Nespoli, già senatore di An e sindaco della città, quando è stato ascoltato come testimone in un processo contro i vertici della camorra locale ha chiarito di averli conosciuti da giovani. Con Luigi e Angelo Moccia «andavamo a ballare insieme», raccontava e precisava di non averli mai frequentati da criminali e di non aver avuto il loro appoggio. Nespoli non è indagato per le dichiarazioni dei pentiti mentre in un processo per bancarotta fraudolenta è stato condannato nei pronunciamenti di merito (la Cassazione ha annullato con rinvio). 

E la sottosegretaria Castiello cosa risponde? «Non ho mai avuto modo di conoscere Salvatore Caputo, che notoriamente era associato al Clan Moccia, ma che faceva il consigliere comunale ad Afragola quando io avevo 9 anni; né ho mai conosciuto Salvatore Scafuto», dice.

Ma ha mai incontrato Anna Mazza, i fratelli Moccia? «Abbiamo documentato in ogni modo e in ogni occasione la contiguità elettorale della camorra locale con il centro-sinistra, come risulta in modo evidente dalla attività del settimanale locale “Nuova Città” di cui sono, dall’esordio della mia attività politica, assidua collaboratrice», dice. Una replica che ricalca quanto raccontato in aula anche da Nespoli, da sempre riferimento politico di Castiello. 

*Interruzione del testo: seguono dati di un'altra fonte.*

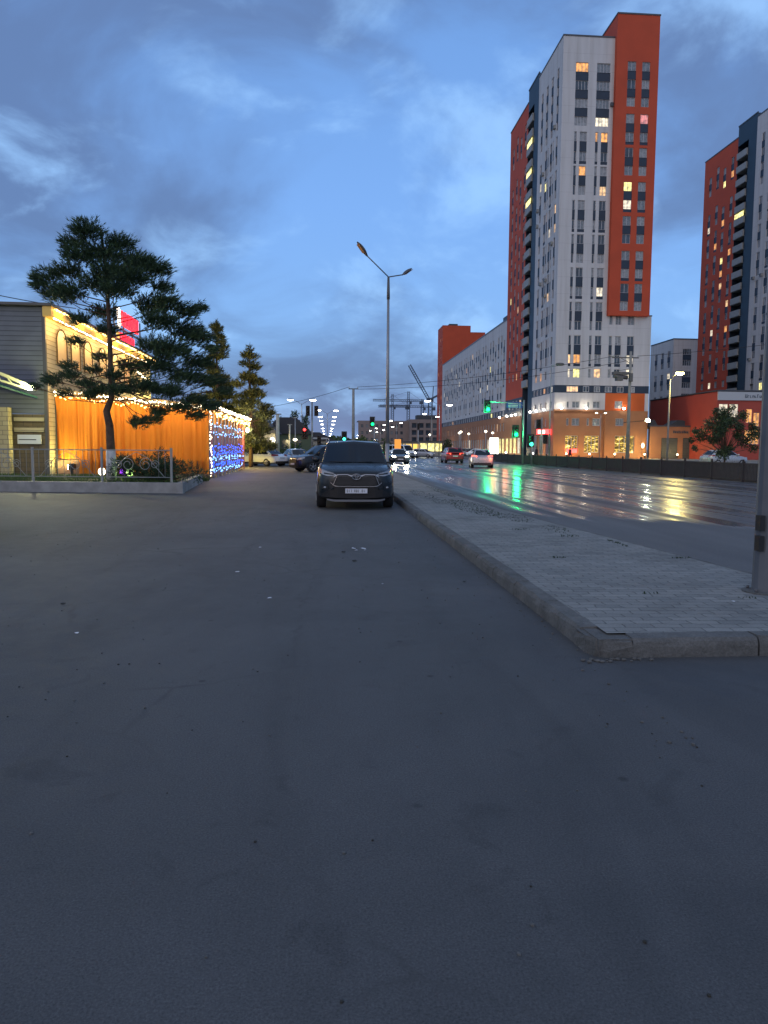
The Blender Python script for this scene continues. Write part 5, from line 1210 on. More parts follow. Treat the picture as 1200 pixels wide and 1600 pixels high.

Tra le batterie criminali che sostengono i Moccia, ci sono anche i Barbato, occupanti nelle case popolari nel quartiere Salicelle di Afragola. «Quando vengono a prendere i voti noi li votiamo e ora ci vogliono sgomberare? Io sono di destra e voto i candidati della destra, la signora Castello pure è stata eletta ed è andata a Roma con i voti delle Salicelle», diceva a chi scrive un familiare della famiglia criminale nel 2019 quando Salvini prometteva sgomberi e legalità.